Joods-Christelijke Dialoog

Lucas 02: 41-52 - Eeuwout Klootwijk

Zondag 2 januari 2022

De twaalfjarige Jezus van Max Liebermann

door Eeuwout Klootwijk


In 1879 exposeerde de Joodse Max Liebermann zijn schilderij over de
twaalfjarige Jezus in de tempel. Het is een Jezus met donker ongekamd haar, kleren in de war, barrevoets en zelfbewust gebarend. Het schilderij veroorzaakte een enorme opschudding. Een criticus schreef, dat het hier ging om ‘de meest lelijke en impertinente joodse jongen die men zich voor kan stellen’. Geschokt en onder druk schilderde Max Liebermann Jezus over, nu met lang blond haar, een keurig vallend kleed, sandalen, ingehouden gebaren. Een Jezus die voldeed aan de christelijke normen. Liebermann zou nooit meer een religieus onderwerp schilderen.

EK1       EK2


Voor mij is dit verhaal en dit beeld een eye-opener. Lang werd alles wat niet-Joods was als authentiek christelijk gezien.
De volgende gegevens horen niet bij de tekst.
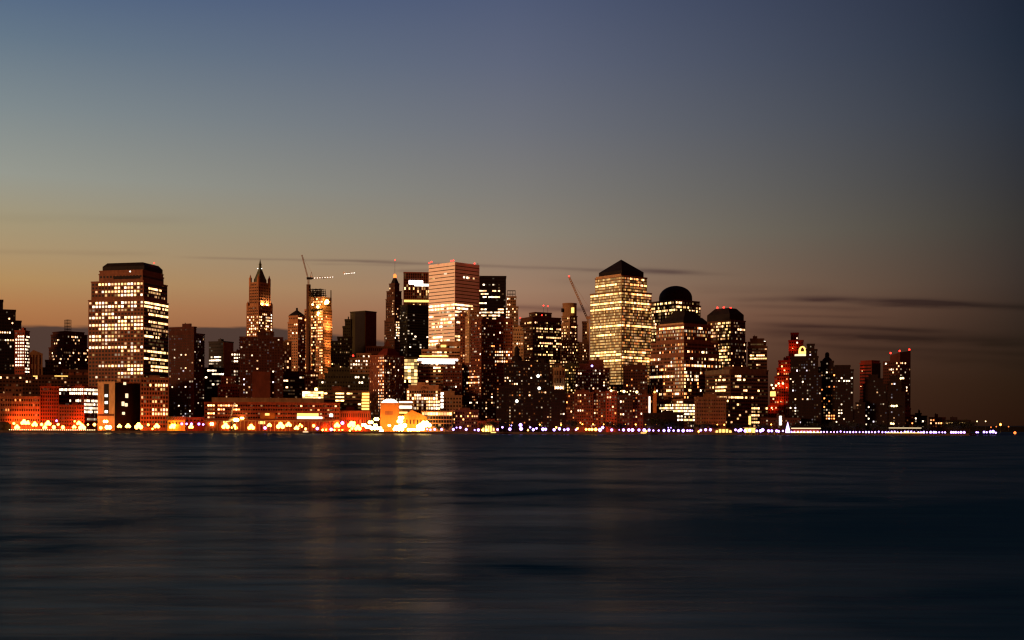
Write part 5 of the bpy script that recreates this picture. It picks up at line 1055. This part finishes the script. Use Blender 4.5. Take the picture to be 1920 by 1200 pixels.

En alles wat Joods was, daar was wat mee. Dat moest veranderd, bekeerd, genegeerd worden. Sinds 1879 is er veel in de joods-christelijke relaties veranderd. De Tweede Wereldoorlog en de Sjoa trekken diepe sporen en hebben mede geleid tot andere visies en verhoudingen. Dat proces is nog volop gaande. In vrijwel alle serieuze theologische benaderingen is er erkenning van de Joodse identiteit van Jezus en zijn leerlingen. Ook van Joodse zijde is er - hoewel nog steeds marginaal - steeds meer aandacht gekomen voor de Joodse Jezus. Hij is één van hen. Toen ik mij daar zelf rond 2000 in verdiepte, ontdekte ik hoe Joodse wetenschappers, schrijvers en kunstenaars in alle diversiteit vrijwel zonder uitzondering Jezus verbinden met zijn Joodse achtergrond, context, traditie . Jezus is heel joods en aards. De les van de kwestie Max Liebermann is: je moet Jezus niet christelijk aankleden, je moet zijn joodzijn laten zien. En dat is wat kerk en jodendom samen veel meer zouden kunnen doen: in theologie, liturgie, verhaalvorm en kunst.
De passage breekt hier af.